SC ruling in Tiger Global matter: old cases not to be reopened, assures CBDT

The ruling declared the capital gains from Tiger Global’s $1.6 billion stake sale taxable in India.
In the wake of the Supreme Court ruling favouring Income Tax Department in the matter of Tiger Global, Central Board of Direct Taxes has confirmed to businessline that old cases will not be reopened. This response seeks to reassure investors as well as invested entities who are anxious that this ruling might lead to increased scrutiny of past deals routed through Mauritius, Singapore or similar jurisdictions including IPOs (Initial Public Offerings) and M&As (Merger & Acquisition).
Asked by businessline about whether the SC verdict would impact past deals and reopening of old cases, sources in the Central Board of Indirect Taxes & Custom firmly said, “No, it would not.”

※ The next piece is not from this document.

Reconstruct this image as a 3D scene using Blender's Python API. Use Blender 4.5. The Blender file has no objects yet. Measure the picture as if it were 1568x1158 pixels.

On Thursday, the Supreme Court ruled in favour of the Income Tax Department by setting aside the Delhi High Court’s judgment quashing the tax demand of Tiger Global. This ruling declared the capital gains from the $1.6 billion stake sale taxable in India.
“In our view, once it is factually found that the unlisted equity shares, on the sale of which the assessees derived capital gains, were transferred pursuant to an arrangement impermissible under law, the assessees are not entitled to claim exemption under Article 13(4) of the DTAA (Double Taxation Avoidance Agreement),” a division bench of Justices J B Paradiwala and R Mahadevan said while disposing an appeal filed by the Authority for Advance Rulings (Income Tax).
Further, the bench said that Revenue has proved that the transactions in the instant case are impermissible tax-avoidance arrangements, and the evidence prima facie establishes that they do not qualify as lawful. “Capital gains arising from the transfers effected after the cut-off date, i.e., 01.04.2017, are taxable in India under the Income Tax Act read with the applicable provisions of the DTAA. The judgment of the High Court therefore deserves to be set aside,” the bench ruled.
Decoding the judgement, Rajan Sachdev, Partner at Nangia Global, said that the Delhi High Court had earlier ruled in favour of the Assessees, holding that TRCs, satisfaction of LOB conditions and the grandfathering provisions under the India–Mauritius DTAA entitled them to treaty protection, in the absence of proven fraud or sham.
However, the SC took a contrary view after a threadbare analysis of the India-Mauritius DTAA, CBDT Circulars 682 and 789, the rulings in Azadi Bachao Andolan and Vodafone, GAAR provisions, the Finance Act, 2013 and the 2017 treaty amendments. The Court observed that these amendments were introduced to curb round-tripping and treaty abuse, noting that mere possession of a TRC cannot bar enquiry where an interposed entity functions as a conduit to avoid tax. It further held that CBDT circulars stood superseded by statutory amendments and could not override legislative intent.
“Crucially, the Court ruled that GAAR applies to any arrangement yielding tax benefits on or after 1 April 2017, irrespective of the date on which the investment was made, rendering the cut-off date irrelevant. On facts, the Court concluded that the Revenue had established an impermissible avoidance arrangement, denied DTAA benefits and upheld the taxability of the gains in India,” Sachdev said.
According to Vinod Joseph, Partner, Economic Laws Practice, this verdict will make foreign investors reconsider the use of tax friendly jurisdictions such as Mauritius or Cayman Islands or Cyprus. “It may also lead to increased scrutiny of past deals routed through Mauritius, Singapore, or similar jurisdictions, including IPOs and M&As. We may see more litigation and a shift toward substance-based structures, such as those in GIFT City,” he said.